Lines after the one containing "scene.camera = cam" are to be omitted; print exactly each line from the start of the records up to and including it.

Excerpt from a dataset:
>> start

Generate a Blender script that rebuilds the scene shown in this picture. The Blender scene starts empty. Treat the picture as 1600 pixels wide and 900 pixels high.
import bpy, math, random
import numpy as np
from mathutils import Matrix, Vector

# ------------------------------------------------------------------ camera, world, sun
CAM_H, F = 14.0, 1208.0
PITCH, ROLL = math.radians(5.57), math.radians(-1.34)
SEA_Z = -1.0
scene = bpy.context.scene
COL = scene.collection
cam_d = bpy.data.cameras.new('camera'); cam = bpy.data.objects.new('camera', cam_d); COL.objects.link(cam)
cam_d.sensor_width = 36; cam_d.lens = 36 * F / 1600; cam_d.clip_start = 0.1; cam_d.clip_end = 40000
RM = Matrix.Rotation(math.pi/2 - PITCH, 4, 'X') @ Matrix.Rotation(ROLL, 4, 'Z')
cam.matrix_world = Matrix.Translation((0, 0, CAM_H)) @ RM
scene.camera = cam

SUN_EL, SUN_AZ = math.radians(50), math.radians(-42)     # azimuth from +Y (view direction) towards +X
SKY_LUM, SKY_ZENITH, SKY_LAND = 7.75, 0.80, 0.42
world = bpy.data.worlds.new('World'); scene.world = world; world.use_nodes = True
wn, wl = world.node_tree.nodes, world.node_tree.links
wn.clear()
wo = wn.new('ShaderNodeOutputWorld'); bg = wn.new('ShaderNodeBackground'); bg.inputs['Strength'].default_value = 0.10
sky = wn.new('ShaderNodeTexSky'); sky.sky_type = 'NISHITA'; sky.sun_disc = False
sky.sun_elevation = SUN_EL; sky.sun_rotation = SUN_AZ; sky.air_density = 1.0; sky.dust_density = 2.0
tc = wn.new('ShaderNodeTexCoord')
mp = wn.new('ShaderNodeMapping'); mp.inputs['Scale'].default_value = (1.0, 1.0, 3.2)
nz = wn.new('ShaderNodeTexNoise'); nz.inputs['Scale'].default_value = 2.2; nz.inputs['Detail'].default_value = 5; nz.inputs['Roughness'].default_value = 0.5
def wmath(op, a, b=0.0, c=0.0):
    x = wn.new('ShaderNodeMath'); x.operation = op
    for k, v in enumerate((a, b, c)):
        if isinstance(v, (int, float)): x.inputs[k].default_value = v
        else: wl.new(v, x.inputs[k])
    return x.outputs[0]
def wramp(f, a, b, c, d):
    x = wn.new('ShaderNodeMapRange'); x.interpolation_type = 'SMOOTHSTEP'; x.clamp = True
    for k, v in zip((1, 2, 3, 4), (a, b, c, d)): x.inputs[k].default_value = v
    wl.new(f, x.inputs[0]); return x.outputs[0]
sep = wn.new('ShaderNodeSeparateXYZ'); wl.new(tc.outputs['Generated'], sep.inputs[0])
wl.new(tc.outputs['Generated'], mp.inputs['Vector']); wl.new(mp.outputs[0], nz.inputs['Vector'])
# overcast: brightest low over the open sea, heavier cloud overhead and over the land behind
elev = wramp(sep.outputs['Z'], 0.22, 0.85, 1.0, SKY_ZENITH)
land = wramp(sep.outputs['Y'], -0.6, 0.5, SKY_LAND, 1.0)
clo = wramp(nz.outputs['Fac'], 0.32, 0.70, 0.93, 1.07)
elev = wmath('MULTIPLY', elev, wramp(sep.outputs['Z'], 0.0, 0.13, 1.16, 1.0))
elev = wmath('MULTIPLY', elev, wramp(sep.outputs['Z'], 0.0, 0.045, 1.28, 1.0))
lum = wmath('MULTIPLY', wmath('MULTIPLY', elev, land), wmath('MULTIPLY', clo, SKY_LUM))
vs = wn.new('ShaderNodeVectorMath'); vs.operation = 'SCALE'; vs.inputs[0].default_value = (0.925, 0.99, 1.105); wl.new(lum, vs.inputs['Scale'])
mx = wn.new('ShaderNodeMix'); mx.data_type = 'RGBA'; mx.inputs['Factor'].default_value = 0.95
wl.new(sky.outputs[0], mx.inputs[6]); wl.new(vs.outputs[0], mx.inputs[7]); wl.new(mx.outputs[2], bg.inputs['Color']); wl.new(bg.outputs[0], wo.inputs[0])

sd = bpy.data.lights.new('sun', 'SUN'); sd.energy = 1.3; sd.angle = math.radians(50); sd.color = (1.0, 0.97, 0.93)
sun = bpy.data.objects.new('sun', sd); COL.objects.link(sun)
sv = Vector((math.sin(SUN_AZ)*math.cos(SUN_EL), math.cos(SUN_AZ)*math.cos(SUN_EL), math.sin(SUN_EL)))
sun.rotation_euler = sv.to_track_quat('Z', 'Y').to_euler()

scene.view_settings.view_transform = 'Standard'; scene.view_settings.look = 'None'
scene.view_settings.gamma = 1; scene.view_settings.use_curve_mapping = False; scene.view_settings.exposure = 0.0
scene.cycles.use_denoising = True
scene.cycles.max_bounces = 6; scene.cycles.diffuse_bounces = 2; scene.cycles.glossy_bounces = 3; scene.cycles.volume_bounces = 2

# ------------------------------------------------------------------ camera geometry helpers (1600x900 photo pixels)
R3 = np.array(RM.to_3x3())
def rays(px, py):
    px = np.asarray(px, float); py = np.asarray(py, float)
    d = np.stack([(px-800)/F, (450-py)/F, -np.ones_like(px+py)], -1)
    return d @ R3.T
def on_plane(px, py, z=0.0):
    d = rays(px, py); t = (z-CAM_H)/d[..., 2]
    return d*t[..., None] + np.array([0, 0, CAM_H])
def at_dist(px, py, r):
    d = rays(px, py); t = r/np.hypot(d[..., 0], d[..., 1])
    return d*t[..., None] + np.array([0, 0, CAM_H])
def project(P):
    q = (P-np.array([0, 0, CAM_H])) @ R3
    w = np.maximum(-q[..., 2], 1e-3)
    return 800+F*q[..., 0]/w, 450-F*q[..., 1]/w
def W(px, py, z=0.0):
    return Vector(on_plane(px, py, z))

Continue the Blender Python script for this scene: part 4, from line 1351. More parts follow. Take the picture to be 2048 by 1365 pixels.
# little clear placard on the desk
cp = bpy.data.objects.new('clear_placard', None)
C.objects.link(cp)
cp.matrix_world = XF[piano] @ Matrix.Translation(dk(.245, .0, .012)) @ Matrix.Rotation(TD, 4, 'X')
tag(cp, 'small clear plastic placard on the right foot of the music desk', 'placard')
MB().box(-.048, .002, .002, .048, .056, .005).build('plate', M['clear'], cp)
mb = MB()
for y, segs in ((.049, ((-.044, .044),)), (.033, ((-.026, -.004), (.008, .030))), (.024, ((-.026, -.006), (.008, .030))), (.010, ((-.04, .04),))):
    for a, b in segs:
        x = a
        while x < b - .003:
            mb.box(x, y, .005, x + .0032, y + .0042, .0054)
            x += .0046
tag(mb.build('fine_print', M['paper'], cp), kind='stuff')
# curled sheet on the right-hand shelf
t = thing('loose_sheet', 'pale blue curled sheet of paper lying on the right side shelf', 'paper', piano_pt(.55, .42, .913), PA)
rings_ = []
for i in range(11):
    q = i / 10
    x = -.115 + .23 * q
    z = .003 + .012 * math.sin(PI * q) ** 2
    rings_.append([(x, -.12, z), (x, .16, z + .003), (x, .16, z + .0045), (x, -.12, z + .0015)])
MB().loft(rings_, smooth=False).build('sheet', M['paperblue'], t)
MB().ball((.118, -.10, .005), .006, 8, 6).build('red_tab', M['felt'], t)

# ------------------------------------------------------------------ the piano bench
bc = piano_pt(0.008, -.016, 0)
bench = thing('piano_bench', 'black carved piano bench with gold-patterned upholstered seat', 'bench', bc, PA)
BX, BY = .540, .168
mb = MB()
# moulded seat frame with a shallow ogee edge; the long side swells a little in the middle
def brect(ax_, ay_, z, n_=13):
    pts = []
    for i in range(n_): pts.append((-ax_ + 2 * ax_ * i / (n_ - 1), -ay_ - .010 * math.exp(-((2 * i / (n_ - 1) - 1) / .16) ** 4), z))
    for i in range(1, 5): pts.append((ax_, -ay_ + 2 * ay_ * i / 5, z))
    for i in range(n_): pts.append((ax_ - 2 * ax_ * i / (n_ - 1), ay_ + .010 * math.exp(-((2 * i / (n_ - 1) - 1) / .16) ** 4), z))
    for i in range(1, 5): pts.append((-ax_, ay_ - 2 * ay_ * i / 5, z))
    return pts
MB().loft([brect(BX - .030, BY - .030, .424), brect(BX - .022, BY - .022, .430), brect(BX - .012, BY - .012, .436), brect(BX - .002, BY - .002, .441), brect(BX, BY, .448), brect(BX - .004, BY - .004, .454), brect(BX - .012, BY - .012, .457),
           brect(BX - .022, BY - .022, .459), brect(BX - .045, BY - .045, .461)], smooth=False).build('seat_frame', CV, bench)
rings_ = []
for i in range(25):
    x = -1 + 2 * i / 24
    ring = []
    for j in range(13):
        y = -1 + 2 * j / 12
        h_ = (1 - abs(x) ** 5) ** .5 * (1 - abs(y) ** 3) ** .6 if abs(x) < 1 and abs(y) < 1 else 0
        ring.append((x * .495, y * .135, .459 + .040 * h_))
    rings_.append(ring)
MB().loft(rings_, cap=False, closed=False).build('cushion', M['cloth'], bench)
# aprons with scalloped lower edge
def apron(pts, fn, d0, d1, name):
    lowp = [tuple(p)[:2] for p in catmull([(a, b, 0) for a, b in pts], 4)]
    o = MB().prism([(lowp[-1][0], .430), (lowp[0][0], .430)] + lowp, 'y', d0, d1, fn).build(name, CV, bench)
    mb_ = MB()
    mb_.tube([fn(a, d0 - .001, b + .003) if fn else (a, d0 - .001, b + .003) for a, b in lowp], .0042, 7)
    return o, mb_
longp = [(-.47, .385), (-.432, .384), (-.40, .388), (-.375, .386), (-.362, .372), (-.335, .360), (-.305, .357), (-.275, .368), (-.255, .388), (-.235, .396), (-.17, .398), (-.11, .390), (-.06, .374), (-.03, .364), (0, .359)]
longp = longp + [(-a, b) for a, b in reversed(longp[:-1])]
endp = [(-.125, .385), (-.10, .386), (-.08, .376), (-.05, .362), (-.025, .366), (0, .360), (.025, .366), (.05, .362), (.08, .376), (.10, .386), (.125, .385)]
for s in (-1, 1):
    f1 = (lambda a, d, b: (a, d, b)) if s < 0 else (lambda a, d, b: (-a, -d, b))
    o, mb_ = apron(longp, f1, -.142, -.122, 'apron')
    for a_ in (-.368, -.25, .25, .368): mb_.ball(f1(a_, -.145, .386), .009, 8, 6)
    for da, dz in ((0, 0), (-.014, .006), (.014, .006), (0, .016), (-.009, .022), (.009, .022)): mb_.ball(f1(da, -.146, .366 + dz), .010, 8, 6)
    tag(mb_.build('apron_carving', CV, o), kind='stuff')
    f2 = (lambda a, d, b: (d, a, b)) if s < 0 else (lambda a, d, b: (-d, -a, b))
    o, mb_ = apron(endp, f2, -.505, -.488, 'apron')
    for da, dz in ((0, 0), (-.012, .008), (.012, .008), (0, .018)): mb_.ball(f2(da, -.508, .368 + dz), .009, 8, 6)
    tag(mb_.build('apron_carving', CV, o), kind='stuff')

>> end

* [TASK SOLUTION]:
Generate a Blender script that rebuilds the scene shown in this picture. The Blender scene starts empty. Treat the picture as 1600 pixels wide and 900 pixels high.
import bpy, math, random
import numpy as np
from mathutils import Matrix, Vector

# ------------------------------------------------------------------ camera, world, sun
CAM_H, F = 14.0, 1208.0
PITCH, ROLL = math.radians(5.57), math.radians(-1.34)
SEA_Z = -1.0
scene = bpy.context.scene
COL = scene.collection
cam_d = bpy.data.cameras.new('camera'); cam = bpy.data.objects.new('camera', cam_d); COL.objects.link(cam)
cam_d.sensor_width = 36; cam_d.lens = 36 * F / 1600; cam_d.clip_start = 0.1; cam_d.clip_end = 40000
RM = Matrix.Rotation(math.pi/2 - PITCH, 4, 'X') @ Matrix.Rotation(ROLL, 4, 'Z')
cam.matrix_world = Matrix.Translation((0, 0, CAM_H)) @ RM
scene.camera = cam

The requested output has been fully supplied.